EXERCISE DESCRIPTION -
Write out, precisely and in full, each line of the material.

SUPPLIED DATA -
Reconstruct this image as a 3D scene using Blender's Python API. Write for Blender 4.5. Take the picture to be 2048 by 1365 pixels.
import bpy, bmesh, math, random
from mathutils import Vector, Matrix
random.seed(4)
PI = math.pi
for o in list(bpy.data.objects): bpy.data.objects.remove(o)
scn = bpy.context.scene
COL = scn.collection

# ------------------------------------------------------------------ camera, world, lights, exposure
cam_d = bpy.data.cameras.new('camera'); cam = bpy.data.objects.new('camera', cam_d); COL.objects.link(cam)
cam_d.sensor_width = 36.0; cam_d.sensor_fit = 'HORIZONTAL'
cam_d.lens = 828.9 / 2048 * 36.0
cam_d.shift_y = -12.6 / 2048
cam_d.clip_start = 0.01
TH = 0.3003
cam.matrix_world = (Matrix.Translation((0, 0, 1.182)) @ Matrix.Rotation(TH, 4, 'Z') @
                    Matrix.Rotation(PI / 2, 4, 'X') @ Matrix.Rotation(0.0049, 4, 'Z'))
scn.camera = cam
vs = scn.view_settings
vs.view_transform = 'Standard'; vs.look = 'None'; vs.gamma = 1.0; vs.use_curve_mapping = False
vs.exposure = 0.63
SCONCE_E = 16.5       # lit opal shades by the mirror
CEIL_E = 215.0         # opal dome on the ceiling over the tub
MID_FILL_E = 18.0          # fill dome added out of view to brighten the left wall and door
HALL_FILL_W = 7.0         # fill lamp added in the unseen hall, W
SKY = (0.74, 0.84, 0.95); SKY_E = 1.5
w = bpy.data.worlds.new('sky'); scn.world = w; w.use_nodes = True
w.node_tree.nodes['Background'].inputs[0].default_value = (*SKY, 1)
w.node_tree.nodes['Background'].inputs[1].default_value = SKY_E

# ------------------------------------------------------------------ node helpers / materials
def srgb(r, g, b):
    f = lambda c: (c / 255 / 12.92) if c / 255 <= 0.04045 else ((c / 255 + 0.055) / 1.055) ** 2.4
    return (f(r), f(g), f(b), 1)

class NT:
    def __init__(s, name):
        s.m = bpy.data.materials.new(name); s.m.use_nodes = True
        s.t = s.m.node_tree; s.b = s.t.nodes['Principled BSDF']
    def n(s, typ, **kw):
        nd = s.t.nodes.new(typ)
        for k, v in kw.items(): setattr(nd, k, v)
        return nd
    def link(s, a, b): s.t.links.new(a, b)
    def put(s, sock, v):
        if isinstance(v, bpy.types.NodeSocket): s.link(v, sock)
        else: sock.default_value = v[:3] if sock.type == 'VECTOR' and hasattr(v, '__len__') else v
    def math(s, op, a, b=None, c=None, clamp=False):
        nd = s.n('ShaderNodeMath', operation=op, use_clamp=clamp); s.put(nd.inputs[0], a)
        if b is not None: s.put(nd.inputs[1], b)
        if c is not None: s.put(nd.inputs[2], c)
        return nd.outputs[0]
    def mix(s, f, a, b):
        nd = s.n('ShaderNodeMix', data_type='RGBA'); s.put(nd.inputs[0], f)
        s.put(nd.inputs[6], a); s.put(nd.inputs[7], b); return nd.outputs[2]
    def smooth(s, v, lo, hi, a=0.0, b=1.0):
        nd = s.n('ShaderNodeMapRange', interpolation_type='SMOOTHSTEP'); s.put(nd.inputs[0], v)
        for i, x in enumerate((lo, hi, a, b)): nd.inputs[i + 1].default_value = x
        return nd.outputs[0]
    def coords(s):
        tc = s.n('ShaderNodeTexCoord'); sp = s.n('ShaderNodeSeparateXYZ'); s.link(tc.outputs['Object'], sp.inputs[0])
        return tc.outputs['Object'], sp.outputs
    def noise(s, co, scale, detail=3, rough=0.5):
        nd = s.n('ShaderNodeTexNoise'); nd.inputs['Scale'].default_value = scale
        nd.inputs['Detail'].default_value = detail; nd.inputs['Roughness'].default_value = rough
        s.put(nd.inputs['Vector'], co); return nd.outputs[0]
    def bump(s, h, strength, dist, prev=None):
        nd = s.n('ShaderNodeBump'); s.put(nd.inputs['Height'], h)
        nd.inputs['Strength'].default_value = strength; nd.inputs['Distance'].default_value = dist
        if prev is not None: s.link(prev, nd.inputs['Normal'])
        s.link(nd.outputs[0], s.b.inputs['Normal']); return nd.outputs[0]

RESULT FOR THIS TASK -
Reconstruct this image as a 3D scene using Blender's Python API. Write for Blender 4.5. Take the picture to be 2048 by 1365 pixels.
import bpy, bmesh, math, random
from mathutils import Vector, Matrix
random.seed(4)
PI = math.pi
for o in list(bpy.data.objects): bpy.data.objects.remove(o)
scn = bpy.context.scene
COL = scn.collection

# ------------------------------------------------------------------ camera, world, lights, exposure
cam_d = bpy.data.cameras.new('camera'); cam = bpy.data.objects.new('camera', cam_d); COL.objects.link(cam)
cam_d.sensor_width = 36.0; cam_d.sensor_fit = 'HORIZONTAL'
cam_d.lens = 828.9 / 2048 * 36.0
cam_d.shift_y = -12.6 / 2048
cam_d.clip_start = 0.01
TH = 0.3003
cam.matrix_world = (Matrix.Translation((0, 0, 1.182)) @ Matrix.Rotation(TH, 4, 'Z') @
                    Matrix.Rotation(PI / 2, 4, 'X') @ Matrix.Rotation(0.0049, 4, 'Z'))
scn.camera = cam
vs = scn.view_settings
vs.view_transform = 'Standard'; vs.look = 'None'; vs.gamma = 1.0; vs.use_curve_mapping = False
vs.exposure = 0.63
SCONCE_E = 16.5       # lit opal shades by the mirror
CEIL_E = 215.0         # opal dome on the ceiling over the tub
MID_FILL_E = 18.0          # fill dome added out of view to brighten the left wall and door
HALL_FILL_W = 7.0         # fill lamp added in the unseen hall, W
SKY = (0.74, 0.84, 0.95); SKY_E = 1.5
w = bpy.data.worlds.new('sky'); scn.world = w; w.use_nodes = True
w.node_tree.nodes['Background'].inputs[0].default_value = (*SKY, 1)
w.node_tree.nodes['Background'].inputs[1].default_value = SKY_E

# ------------------------------------------------------------------ node helpers / materials
def srgb(r, g, b):
    f = lambda c: (c / 255 / 12.92) if c / 255 <= 0.04045 else ((c / 255 + 0.055) / 1.055) ** 2.4
    return (f(r), f(g), f(b), 1)

class NT:
    def __init__(s, name):
        s.m = bpy.data.materials.new(name); s.m.use_nodes = True
        s.t = s.m.node_tree; s.b = s.t.nodes['Principled BSDF']
    def n(s, typ, **kw):
        nd = s.t.nodes.new(typ)
        for k, v in kw.items(): setattr(nd, k, v)
        return nd
    def link(s, a, b): s.t.links.new(a, b)
    def put(s, sock, v):
        if isinstance(v, bpy.types.NodeSocket): s.link(v, sock)
        else: sock.default_value = v[:3] if sock.type == 'VECTOR' and hasattr(v, '__len__') else v
    def math(s, op, a, b=None, c=None, clamp=False):
        nd = s.n('ShaderNodeMath', operation=op, use_clamp=clamp); s.put(nd.inputs[0], a)
        if b is not None: s.put(nd.inputs[1], b)
        if c is not None: s.put(nd.inputs[2], c)
        return nd.outputs[0]
    def mix(s, f, a, b):
        nd = s.n('ShaderNodeMix', data_type='RGBA'); s.put(nd.inputs[0], f)
        s.put(nd.inputs[6], a); s.put(nd.inputs[7], b); return nd.outputs[2]
    def smooth(s, v, lo, hi, a=0.0, b=1.0):
        nd = s.n('ShaderNodeMapRange', interpolation_type='SMOOTHSTEP'); s.put(nd.inputs[0], v)
        for i, x in enumerate((lo, hi, a, b)): nd.inputs[i + 1].default_value = x
        return nd.outputs[0]
    def coords(s):
        tc = s.n('ShaderNodeTexCoord'); sp = s.n('ShaderNodeSeparateXYZ'); s.link(tc.outputs['Object'], sp.inputs[0])
        return tc.outputs['Object'], sp.outputs
    def noise(s, co, scale, detail=3, rough=0.5):
        nd = s.n('ShaderNodeTexNoise'); nd.inputs['Scale'].default_value = scale
        nd.inputs['Detail'].default_value = detail; nd.inputs['Roughness'].default_value = rough
        s.put(nd.inputs['Vector'], co); return nd.outputs[0]
    def bump(s, h, strength, dist, prev=None):
        nd = s.n('ShaderNodeBump'); s.put(nd.inputs['Height'], h)
        nd.inputs['Strength'].default_value = strength; nd.inputs['Distance'].default_value = dist
        if prev is not None: s.link(prev, nd.inputs['Normal'])
        s.link(nd.outputs[0], s.b.inputs['Normal']); return nd.outputs[0]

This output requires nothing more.